Despite numerous attempts, North Mitrovica Mayor and Serb List (Srpska lista) official Goran Rakić did not answer journalists’ calls or reply to messages. Rakić performs several offices in Kosovo, but has not reported his property. According to the Business Registers Agency, Rakić is also the director of the Standard public utility company, while since September 2019 he has also been the representative of Trepča Football Club, having succeeded controversial businessman Milan Radoičić.

Goran Rakić; foto: Ivan Vučković/CINS

CINS asked the Anti-Corruption Agency representatives whether they would launch proceedings against the officials who had not reported their offices in Kosovo, property and income, i.e. whether they would be sanctioned, but no reply came by the time the article was published. We also asked why many of these officials could not be found in the “search officials” field on the Agency website, as well as whether any of them had sent a report after all, but the Agency had failed to publicize it.
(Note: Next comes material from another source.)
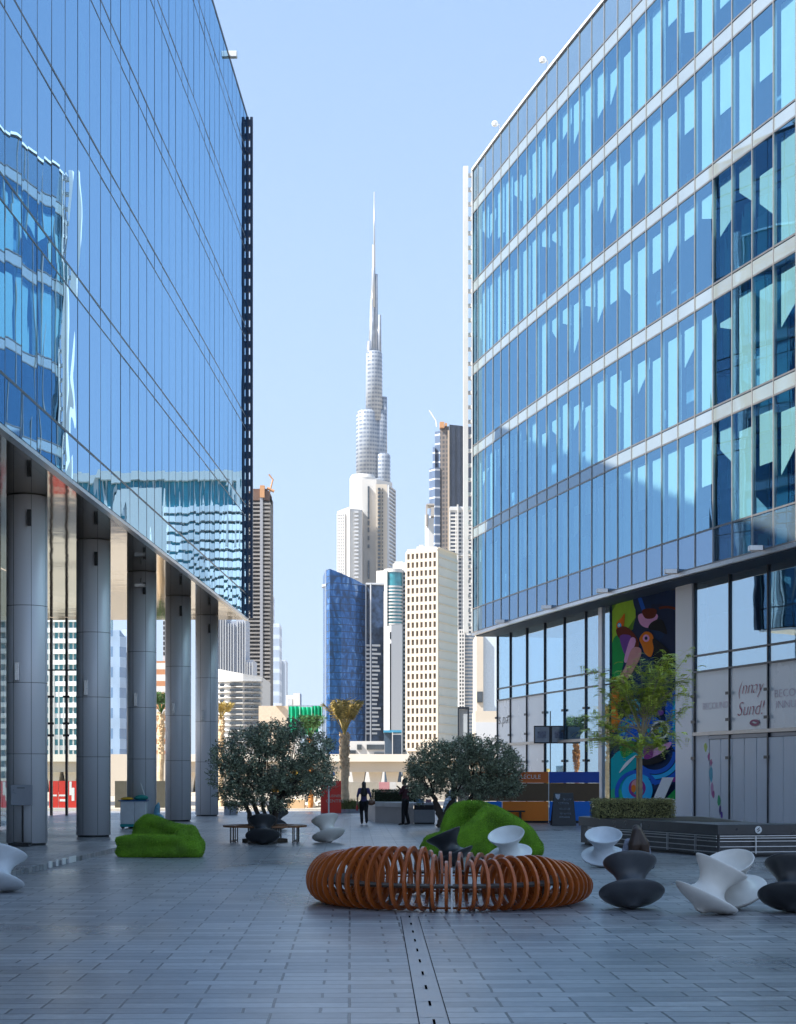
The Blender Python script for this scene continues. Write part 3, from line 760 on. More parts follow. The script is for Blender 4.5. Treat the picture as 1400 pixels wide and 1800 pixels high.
# ================================================================== skyline
def fpoly(pts):                     # [(px, Z)] -> footprint
    return [(gx(p, z), z) for p, z in pts]
def block(mb, pts, ytop, Z, ybot=None):
    mb.prism(fpoly(pts), 0 if ybot is None else gh(ybot, Z), gh(ytop, Z)); return mb
def lattice(parent, a, b, Z0, z0, z1, nx, nz, pier, slab, dep, m, wm, keep=98, name='window', inset=.0):
    """facade between plan points a and b: recessed windows behind projecting piers and floor bands"""
    a = Vector(a); b = Vector(b); v = (b-a).normalized(); n = Vector((v.y, -v.x))
    if n.y > 0: n = -n
    Wd = (b-a).length; cw = Wd/nx; ch = (z1-z0)/nz
    w = MB()
    for i in range(nx+1):
        c = a+v*cw*i; w.slab(c-v*pier*cw/2, c+v*pier*cw/2, n, 0, dep, z0, z1)
    for k in range(nz+1):
        z = z0+ch*k; w.slab(a, b, n, 0, dep*.93, z-slab*ch/2, z+slab*ch/2)
    w.build('facade_grid', m, parent)
    q = []
    for k in reversed(range(nz)):
        for i in range(nx):
            c0 = a+v*cw*(i+pier/2); c1 = a+v*cw*(i+1-pier/2)
            q.append(MB().slab(c0, c1, n, .02, dep*.25, z0+ch*(k+slab/2), z0+ch*(k+1-slab/2)))
    many(q, name, wm, parent, keep)
M_win = mat('dark_window', (.05, .06, .07), .12, 0, .6, .35, spec=.9)
M_winw = mat('brown_window', (.13, .09, .06), .2, 0, .8, .22, spec=.9)
M_crm = mat('cream_render', (.54, .48, .40), .8, 0, .06, .05)
M_tw = mat('white_render', (.56, .55, .53), .75, 0, .05, .04)
M_gry = mat('grey_render', (.50, .52, .55), .75, 0, .08, .04)
M_teal = mat('teal_glass', (.05, .26, .30), .1, .2, .4, .2, spec=.9)

def supertower():
    Z = 2500; s = Z/F
    T = thing('skyscraper', 'very tall silver tower tapering in steps to a thin spire, centre of the skyline', 'skyscraper', (gx(657, Z), Z, 0))
    gm = gridmat('silver_bands', (.30, .33, .37), (.15, .18, .24), 4.5, 5.9, .8, .5, .35, .2)
    gs = gridmat('silver_fins', (.34, .37, .41), (.17, .20, .26), 4.2, 400, .45, 1.0, .3, .25)
    def cyl(nm, px, r, yt, m, yb=1330, ra=None, dz=0, dome=False):
        x = gx(px, Z); zt = gh(yt, Z); zb = gh(yb, Z); R = r*s; Rt = (ra if ra is not None else r)*s
        prof = [(0, zb), (R, zb), (Rt, zt)]
        if dome: prof += [(Rt*.8, zt+R*.25)]
        prof += [(0, zt+(R*.3 if dome else 0))]
        o = MB().lathe(prof, 24, c=(x, Z+dz*s, 0)).build(nm, m, T)
        for p in o.data.polygons: p.use_smooth = abs(p.normal.z) < .4
        return o
    cyl('spire', 658.3, 1.9, 337, M_steel if False else mat('spire_steel', (.42, .44, .47), .35, .3), 470, .9)
    cyl('spire', 657.0, 3.0, 430, MATS['spire_steel'], 540, 2.2)
    cyl('tier', 655.2, 5.3, 527, gs, 640, 2.5); cyl('tier', 661.6, 3.6, 481, gs, 640, 2.6, 3)
    cyl('tier', 656.5, 9, 470, gs, 625, 3.5, 6)
    cyl('tier', 667, 4.2, 553, gs, 640, 3.2, 2); cyl('tier', 650, 6.4, 600, gs, 640, 5.6)
    cyl('tier', 658, 15, 622, gm, 740, 14.2, dome=True)
    cyl('tier', 674.6, 6.4, 697, gm, 820, 6.2, 5)
    cyl('tier', 646.5, 20.5, 727, gm, 860, 19.8, dome=True); cyl('tier', 664, 16, 722, gm, 860, 16, 6)
    cyl('tier', 674, 12.8, 802, gm, 900, 12.6, -6, dome=True)
    cyl('tier', 654, 34, 845, gm, 1340, 33, 6)
supertower()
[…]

Reports against officials in previous years

From 2010 to 2018 the Anti-Corruption Agency pressed four charges against public officials working in Kosovo. In the case of Basic Court in Kosovska Mitrovica Judge Milorad Antić and Priština-based Institute for Serbian Culture director Dragan Tančić, charges were pressed in 2016 and 2017 respectively due to their being late in reporting their property and income.

More details on the subject can be found in the database of proceedings against officials on the CINS website.

Zlatko Minić from Transparency Serbia explains that it is quite possible that the Agency has not heard of a health care institution or faculty in Kosovo, but as soon as it does hear about it, it must react.

“So now, if it has not done that yet, it must initiate proceedings”, Minić underscores.

The Office for Kosovo and Metohija had no comment on such moves by the officials who are financed from the Serbian budget.